Lei que implementa novas regras de perdimento aduaneiro é sancionada pelo governo

Foi sancionada pelo presidente da República em exercício, Geraldo Alckmin, na quinta-feira (24), a Lei nº 14.651/2023, que altera sobretudo o Decreto-Lei nº 1.455/1976, responsável por definir, dentre outros temas, os procedimentos afetos à imposição de perdimento de mercadorias por dano ao erário decorrente de infrações aduaneiras.

A partir de agora, de modo análogo ao que ocorre com a imposição de penalidades via lavratura de auto de infração na área de tributos internos, regida pelo Decreto nº 70.235/1972, a aplicação da pena de perdimento de mercadorias, veículos e moeda passa a ser realizada diretamente pela autoridade aduaneira, Auditor-Fiscal da Receita Federal do Brasil. “Isso é um enorme ganho para a categoria, um empoderamento do Auditor que vai aplicar essa penalidade”, afirmou o diretor de Estudos Técnicos do Sindifisco Nacional, Auditor-Fiscal Gabriel Rissato.

Anteriormente, a competência para aplicar a penalidade, disposta no Decreto-Lei nº 1.455/1976, era do ministro da Fazenda em instância única, que delegava tal incumbência, geralmente via Regimento Interno da Receita Federal, para os titulares de Alfândegas e Delegacias. “Essa competência, assim, ficava na mão de alguns poucos Auditores, concentrando o poder decisório”, esclareceu Rissato. “Com a alteração, o auto de infração da autoridade fiscal que versa sobre perdimento aduaneiro passa a não ser mais uma propositura, mas sim uma efetiva aplicação da pena, replicando o que ocorre com as demais penalidades sujeitas ao rito do processo administrativo fiscal.”

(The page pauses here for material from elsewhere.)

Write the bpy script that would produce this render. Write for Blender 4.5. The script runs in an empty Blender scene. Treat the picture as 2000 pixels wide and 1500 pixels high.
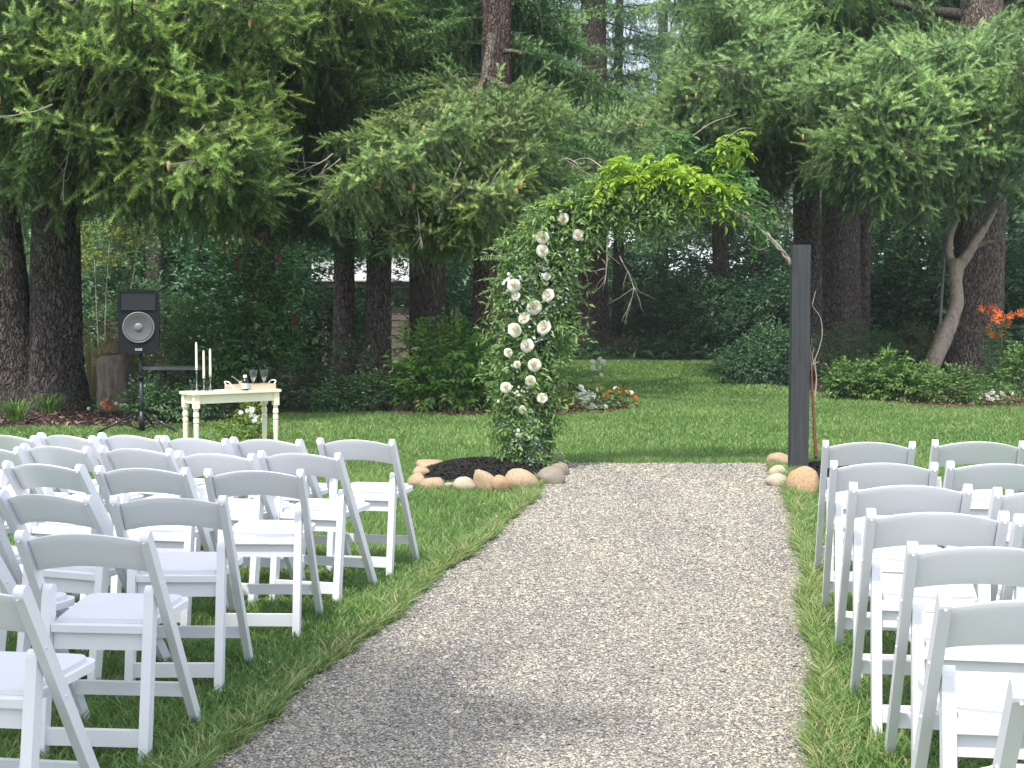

De acordo com a Lei nº 10.593/2002, é atribuição privativa dos Auditores-Fiscais da Receita Federal do Brasil a constituição do crédito tributário mediante o lançamento. “O procedimento fiscal culmina na atividade do lançamento, que constitui efetivamente o crédito tributário, gerando a imposição ao contribuinte de pagamento de tributo e/ou multa”, explicou Gabriel Rissato. Na esfera federal, o procedimento fiscal é regido pelo Decreto nº 70.235/1972, recepcionado pela Constituição de 1988 com força de lei. Segundo ele, o auto de infração será lavrado por uma autoridade competente, que o Decreto nº 7.574/2011, ao realizar o cotejo com a Lei nº 10.593/2002, elenca como sendo o Auditor-Fiscal.

Conforme a Portaria RFB nº 20/2021, que trata dos atos administrativos no âmbito do órgão, é possível notar que vários atos são carregados de poder decisório. “Temos dois atos decisórios específicos, o auto de infração e a notificação de lançamento, que são privativos de Auditor-Fiscal da Receita Federal do Brasil, e se prestam a constituir o crédito tributário. Se estivermos tratando apenas de tributo, lavra-se a notificação de lançamento, enquanto a imposição, conjunta ou isolada, de penalidade, é feita via auto de infração”, acrescentou.

“Ao regular o instituto do perdimento aduaneiro via Decreto-Lei nº 1.455/1976, criou-se um rito separado da regra geral do Decreto nº 70.235/1972, o que permitiu, inclusive, a esdrúxula situação de termos um Auditor lavrando auto de infração e aplicando perdimento para o IPI (tributo interno), enquanto outro lavrava o mesmo instrumento, mas apenas propunha o perdimento na seara aduaneira”, ressaltou Rissato. “E isso também gerava uma quebra de isonomia no tocante ao contencioso, pois a impugnação do perdimento do IPI, tal qual as multas em geral, era julgada por colegiados via DRJ e, depois, CARF, enquanto a do perdimento aduaneiro estava sujeita ao julgamento de apenas uma autoridade fiscal, que titularizava a unidade.”

Além de afrontar comando da Lei nº 9.784/1999, que preceitua a obrigatoriedade de ao menos duas instâncias administrativas de julgamento, o regramento antigo também descumpria acordos internacionais, sobretudo a Convenção de Quioto de 1999, promulgada pelo Decreto nº 10.276/2020, que também prevê duas instâncias recursais administrativas para julgar infrações aduaneiras. “De modo semelhante ao que temos no restante das penalidades, é necessário garantir ao contribuinte o exame do pleito por uma autoridade diferente da que aplicou a pena. Com as mudanças da Lei nº 14.651/2023, passaremos agora de uma instância única para um sistema de duas instâncias, que serão reguladas por ato do Ministério da Fazenda e muito provavelmente estarão dentro da Receita Federal”, destacou Rissato.